PROBLEM DESCRIPTION -
Each line of the data that includes the string "picture" is to be copied out.

DATA SHOWN -
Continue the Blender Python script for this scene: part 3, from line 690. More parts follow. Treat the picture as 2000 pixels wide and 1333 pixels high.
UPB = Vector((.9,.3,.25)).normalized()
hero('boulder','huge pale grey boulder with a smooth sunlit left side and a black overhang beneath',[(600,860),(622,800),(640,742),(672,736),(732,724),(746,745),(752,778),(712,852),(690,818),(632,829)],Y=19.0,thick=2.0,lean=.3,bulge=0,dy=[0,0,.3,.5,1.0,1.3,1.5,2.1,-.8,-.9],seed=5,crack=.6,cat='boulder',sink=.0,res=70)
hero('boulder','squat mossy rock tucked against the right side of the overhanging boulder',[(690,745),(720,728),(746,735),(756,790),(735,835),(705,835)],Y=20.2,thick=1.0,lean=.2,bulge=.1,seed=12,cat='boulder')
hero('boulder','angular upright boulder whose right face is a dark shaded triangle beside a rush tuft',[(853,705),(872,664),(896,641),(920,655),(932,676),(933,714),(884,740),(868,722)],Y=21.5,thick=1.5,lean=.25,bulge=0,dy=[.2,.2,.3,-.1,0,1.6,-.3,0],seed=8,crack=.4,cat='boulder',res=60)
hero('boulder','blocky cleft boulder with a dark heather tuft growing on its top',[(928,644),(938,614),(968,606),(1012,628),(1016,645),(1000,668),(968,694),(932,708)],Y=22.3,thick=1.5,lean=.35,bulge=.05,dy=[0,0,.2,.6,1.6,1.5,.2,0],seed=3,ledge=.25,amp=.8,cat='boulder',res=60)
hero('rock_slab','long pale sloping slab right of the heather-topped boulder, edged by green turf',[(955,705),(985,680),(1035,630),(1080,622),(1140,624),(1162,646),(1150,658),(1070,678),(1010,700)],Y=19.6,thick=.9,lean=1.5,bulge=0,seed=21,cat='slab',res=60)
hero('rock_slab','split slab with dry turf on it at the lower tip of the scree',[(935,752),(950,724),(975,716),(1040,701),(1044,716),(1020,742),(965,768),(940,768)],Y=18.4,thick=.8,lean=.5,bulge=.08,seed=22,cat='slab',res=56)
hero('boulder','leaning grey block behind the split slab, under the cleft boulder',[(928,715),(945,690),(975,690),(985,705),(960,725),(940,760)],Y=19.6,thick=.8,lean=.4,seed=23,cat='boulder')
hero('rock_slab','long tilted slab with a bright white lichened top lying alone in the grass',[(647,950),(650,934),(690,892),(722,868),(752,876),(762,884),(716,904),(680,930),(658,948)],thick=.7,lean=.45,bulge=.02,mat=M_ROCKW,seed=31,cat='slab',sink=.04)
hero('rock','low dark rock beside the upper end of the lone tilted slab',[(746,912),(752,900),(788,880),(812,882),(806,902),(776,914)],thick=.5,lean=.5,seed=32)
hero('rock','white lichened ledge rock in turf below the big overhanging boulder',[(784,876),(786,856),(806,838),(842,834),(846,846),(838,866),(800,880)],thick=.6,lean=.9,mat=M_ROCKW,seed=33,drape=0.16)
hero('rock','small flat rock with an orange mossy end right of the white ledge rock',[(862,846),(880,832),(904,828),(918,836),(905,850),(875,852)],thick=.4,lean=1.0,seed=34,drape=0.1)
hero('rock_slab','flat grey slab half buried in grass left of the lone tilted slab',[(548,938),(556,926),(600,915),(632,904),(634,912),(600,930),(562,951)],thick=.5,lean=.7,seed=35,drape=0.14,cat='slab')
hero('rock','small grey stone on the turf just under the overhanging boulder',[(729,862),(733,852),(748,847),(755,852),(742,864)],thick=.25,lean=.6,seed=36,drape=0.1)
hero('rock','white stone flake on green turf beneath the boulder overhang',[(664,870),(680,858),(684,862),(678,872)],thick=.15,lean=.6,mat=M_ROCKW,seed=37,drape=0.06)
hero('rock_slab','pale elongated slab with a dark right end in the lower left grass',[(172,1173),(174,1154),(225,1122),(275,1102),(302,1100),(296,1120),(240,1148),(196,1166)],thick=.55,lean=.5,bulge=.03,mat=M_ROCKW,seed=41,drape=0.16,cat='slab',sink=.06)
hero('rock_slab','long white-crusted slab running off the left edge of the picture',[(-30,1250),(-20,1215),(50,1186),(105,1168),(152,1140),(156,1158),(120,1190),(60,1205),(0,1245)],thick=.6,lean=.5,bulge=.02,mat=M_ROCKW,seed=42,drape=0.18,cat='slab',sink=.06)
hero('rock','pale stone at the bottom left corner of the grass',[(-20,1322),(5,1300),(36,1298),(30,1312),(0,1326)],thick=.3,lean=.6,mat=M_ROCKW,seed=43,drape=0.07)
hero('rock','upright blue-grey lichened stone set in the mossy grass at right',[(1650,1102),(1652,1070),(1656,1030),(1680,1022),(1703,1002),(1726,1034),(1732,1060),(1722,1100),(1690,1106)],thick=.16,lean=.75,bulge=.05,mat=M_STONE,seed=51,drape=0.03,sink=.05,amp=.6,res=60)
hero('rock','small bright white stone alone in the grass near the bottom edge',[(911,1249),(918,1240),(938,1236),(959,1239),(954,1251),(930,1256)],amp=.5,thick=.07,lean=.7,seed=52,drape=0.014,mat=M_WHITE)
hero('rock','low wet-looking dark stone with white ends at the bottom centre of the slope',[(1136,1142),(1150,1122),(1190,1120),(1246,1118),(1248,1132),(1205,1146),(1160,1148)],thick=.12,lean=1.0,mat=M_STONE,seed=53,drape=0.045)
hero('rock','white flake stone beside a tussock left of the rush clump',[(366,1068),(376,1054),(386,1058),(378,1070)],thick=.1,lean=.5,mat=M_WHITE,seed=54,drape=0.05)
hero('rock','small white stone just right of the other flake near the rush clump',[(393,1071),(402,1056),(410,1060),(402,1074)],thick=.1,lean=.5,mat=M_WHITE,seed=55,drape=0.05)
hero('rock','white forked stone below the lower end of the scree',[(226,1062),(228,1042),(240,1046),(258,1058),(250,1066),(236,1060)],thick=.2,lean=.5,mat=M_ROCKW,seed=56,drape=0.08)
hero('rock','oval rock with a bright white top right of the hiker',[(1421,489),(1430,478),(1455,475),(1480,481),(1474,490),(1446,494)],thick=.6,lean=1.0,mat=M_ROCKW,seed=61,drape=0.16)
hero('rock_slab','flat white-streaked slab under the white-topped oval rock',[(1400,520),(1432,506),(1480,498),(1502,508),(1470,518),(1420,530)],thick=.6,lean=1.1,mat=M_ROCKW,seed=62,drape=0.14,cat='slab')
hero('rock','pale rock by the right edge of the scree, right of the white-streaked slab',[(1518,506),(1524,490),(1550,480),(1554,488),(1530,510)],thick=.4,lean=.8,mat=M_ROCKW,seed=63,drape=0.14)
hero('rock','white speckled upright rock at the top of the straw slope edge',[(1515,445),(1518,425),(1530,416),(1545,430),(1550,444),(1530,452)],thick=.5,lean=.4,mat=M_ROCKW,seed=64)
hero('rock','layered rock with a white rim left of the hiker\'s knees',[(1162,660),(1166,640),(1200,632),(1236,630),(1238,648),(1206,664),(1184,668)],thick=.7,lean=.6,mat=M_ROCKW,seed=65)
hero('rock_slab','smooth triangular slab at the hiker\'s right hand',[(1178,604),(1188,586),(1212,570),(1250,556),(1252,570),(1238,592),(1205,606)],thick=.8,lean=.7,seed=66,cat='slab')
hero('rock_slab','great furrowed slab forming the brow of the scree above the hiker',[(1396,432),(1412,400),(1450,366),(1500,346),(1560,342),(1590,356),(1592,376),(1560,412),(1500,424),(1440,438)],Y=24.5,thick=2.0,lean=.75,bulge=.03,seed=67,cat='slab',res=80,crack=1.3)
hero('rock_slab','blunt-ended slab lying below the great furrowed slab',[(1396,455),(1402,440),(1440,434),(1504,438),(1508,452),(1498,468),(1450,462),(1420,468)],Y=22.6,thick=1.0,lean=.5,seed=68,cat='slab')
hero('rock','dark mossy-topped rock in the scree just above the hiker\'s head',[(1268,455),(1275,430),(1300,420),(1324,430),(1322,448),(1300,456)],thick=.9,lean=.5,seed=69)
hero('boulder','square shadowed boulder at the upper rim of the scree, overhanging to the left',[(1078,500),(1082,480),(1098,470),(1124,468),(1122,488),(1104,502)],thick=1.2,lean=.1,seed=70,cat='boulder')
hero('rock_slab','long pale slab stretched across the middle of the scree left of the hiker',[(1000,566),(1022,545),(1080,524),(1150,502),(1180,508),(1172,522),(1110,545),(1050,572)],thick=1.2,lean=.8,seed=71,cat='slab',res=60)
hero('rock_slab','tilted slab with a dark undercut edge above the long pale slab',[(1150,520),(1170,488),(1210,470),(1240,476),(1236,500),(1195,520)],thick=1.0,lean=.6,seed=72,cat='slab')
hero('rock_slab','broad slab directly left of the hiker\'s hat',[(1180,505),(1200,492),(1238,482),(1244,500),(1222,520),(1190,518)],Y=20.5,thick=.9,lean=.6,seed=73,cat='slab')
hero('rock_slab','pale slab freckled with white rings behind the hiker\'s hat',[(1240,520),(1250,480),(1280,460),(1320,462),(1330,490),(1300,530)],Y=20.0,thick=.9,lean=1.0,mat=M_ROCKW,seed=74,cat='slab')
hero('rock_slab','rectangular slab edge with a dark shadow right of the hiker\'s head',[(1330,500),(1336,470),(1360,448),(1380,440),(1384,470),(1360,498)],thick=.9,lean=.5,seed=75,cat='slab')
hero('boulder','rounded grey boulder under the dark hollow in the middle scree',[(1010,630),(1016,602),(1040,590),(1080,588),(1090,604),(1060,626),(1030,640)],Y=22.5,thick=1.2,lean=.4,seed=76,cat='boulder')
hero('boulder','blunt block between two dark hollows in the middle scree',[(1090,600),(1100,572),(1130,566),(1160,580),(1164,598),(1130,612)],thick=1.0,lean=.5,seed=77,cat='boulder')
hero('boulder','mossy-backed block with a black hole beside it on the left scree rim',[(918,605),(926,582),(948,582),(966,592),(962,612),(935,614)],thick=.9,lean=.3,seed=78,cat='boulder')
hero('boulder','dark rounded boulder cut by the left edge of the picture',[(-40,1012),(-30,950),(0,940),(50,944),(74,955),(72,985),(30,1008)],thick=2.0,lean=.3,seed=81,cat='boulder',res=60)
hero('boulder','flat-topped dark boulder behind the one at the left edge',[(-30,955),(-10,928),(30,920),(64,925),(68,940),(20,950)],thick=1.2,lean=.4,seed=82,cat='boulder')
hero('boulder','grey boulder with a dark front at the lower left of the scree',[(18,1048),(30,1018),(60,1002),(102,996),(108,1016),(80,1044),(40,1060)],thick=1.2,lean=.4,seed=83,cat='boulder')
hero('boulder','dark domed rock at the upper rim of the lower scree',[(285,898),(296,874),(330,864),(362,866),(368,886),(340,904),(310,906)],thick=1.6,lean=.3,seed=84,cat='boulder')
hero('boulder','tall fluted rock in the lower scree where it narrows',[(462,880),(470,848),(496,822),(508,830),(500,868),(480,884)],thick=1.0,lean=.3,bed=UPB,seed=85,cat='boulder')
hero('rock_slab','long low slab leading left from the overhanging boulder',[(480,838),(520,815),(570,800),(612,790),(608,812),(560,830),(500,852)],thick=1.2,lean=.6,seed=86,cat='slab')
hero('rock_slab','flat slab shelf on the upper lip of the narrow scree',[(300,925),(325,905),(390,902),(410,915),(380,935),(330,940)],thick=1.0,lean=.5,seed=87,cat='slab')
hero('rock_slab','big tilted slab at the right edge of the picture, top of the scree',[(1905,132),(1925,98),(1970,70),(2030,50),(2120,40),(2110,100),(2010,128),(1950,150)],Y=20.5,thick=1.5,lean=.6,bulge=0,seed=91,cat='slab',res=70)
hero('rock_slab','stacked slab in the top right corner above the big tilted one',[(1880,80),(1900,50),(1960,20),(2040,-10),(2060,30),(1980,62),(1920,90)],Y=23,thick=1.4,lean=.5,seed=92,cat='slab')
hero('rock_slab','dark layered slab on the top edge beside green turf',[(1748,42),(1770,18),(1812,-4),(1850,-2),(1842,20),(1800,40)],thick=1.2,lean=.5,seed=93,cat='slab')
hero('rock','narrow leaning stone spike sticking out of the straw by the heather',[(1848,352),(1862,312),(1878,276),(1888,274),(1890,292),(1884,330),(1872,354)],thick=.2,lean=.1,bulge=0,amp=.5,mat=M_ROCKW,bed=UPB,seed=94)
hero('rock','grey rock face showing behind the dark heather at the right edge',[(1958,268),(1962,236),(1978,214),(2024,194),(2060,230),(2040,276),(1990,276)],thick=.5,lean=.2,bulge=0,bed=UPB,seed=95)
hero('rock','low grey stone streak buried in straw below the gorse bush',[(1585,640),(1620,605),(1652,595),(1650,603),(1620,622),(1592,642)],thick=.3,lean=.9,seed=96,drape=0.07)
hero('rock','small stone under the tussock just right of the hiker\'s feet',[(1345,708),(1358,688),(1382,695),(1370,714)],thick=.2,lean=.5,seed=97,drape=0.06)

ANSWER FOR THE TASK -
Continue the Blender Python script for this scene: part 3, from line 690. More parts follow. Treat the picture as 2000 pixels wide and 1333 pixels high.
hero('rock_slab','long white-crusted slab running off the left edge of the picture',[(-30,1250),(-20,1215),(50,1186),(105,1168),(152,1140),(156,1158),(120,1190),(60,1205),(0,1245)],thick=.6,lean=.5,bulge=.02,mat=M_ROCKW,seed=42,drape=0.18,cat='slab',sink=.06)
hero('boulder','dark rounded boulder cut by the left edge of the picture',[(-40,1012),(-30,950),(0,940),(50,944),(74,955),(72,985),(30,1008)],thick=2.0,lean=.3,seed=81,cat='boulder',res=60)
hero('rock_slab','big tilted slab at the right edge of the picture, top of the scree',[(1905,132),(1925,98),(1970,70),(2030,50),(2120,40),(2110,100),(2010,128),(1950,150)],Y=20.5,thick=1.5,lean=.6,bulge=0,seed=91,cat='slab',res=70)